Review: Better Than Chocolate
Directed by Anne Wheeler Written by Peggy Thompson Starring Karyn Dwyer, Christina Cox, Wendy Crewson, Peter Outerbridge
`Better Than Chocolate' is a sweet and sexy comedy; sparkling dialogue and a range of delightful characters highlight this Canadian independent. Plus, it includes a finger-painting scene that makes the potter's wheel scene in `Ghost' look as tame as a church social.
Set in the Vancouver, BC lesbian community, it's your basic girl meets girl, girl loses girl, girl gets girl story. Maggie's (Karyn Dwyer) life suddenly becomes very complicated when her mother (Crewson) telephones to announce she's getting a divorce and needs to come stay with her. Maggie has yet to tell her mother that she's dropped out of University, is a lesbian, and is currently living in the back of the bookshop where she works. She finds a loft to sublet in the nick of time, but she also finds herself involved with Kim (Cox), a free spirited, nomadic artist. When the van Kim lives in is towed away and impounded (with both women inside--passion will not wait), Kim moves in with her.
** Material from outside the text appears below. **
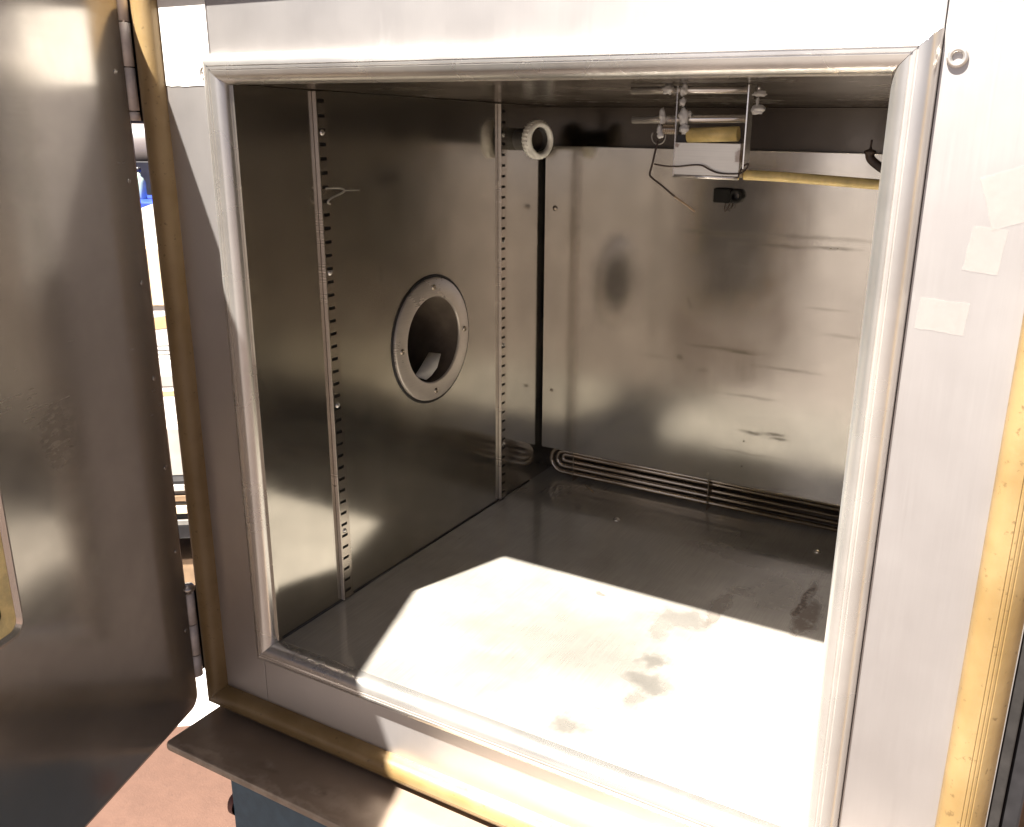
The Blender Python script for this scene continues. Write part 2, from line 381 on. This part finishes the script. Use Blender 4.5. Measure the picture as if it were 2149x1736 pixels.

The straight mother is hilariously oblivious. She thinks Ten Percent Books, the name of the bookstore where her daughter works, means it's a discount shop. Maggie makes a last minute search of the loft, owned by a safe-sex activist, frantically hiding dildoes; a sweep that is of course not one hundred percent effective. No more successful is Maggie and Kim's attempt to make love quietly in the large but necessarily open living space they're sharing with her mother and teenage brother. Kim, who makes no secret of her sexual orientation, finds Maggie's desperate efforts to conceal hers ridiculous. Then irritating and offensive. Finally, it leads to a break between the two.
Meanwhile, the bookstore is under siege by Customs, who has been seizing its shipments of books as pornographic, as well as by local skinheads, whose methods are more direct and a good deal more dangerous. Frances, the beleaguered shop owner, is wound as tight as a violin string. This spells bad news for Judy, the transvestite man who's in love with her. All of these story threads are woven neatly together into one fast-paced plot.
Although the threats to this tightly knit community are very real, the film never becomes sanctimonious and even enjoys a bit of self-mockery. Maggie, though she's in the process of liberating herself, becomes acutely uncomfortable when her mother talks about her own sex life (or rather lack of one). Judy is attacked by a lesbian for using the women's restroom instead of the men's, proving no one has a monopoly on intolerance.
On the whole, though, the tone is kept light. Gradually, everyone either finds, or is restored to, her proper partner. There's a sense that if love may not conquer all, it certainly makes everything easier to cope with. This makes the ending a bit facile. But, hey, this is a comedy after all.
`Better Than Chocolate' is better than most.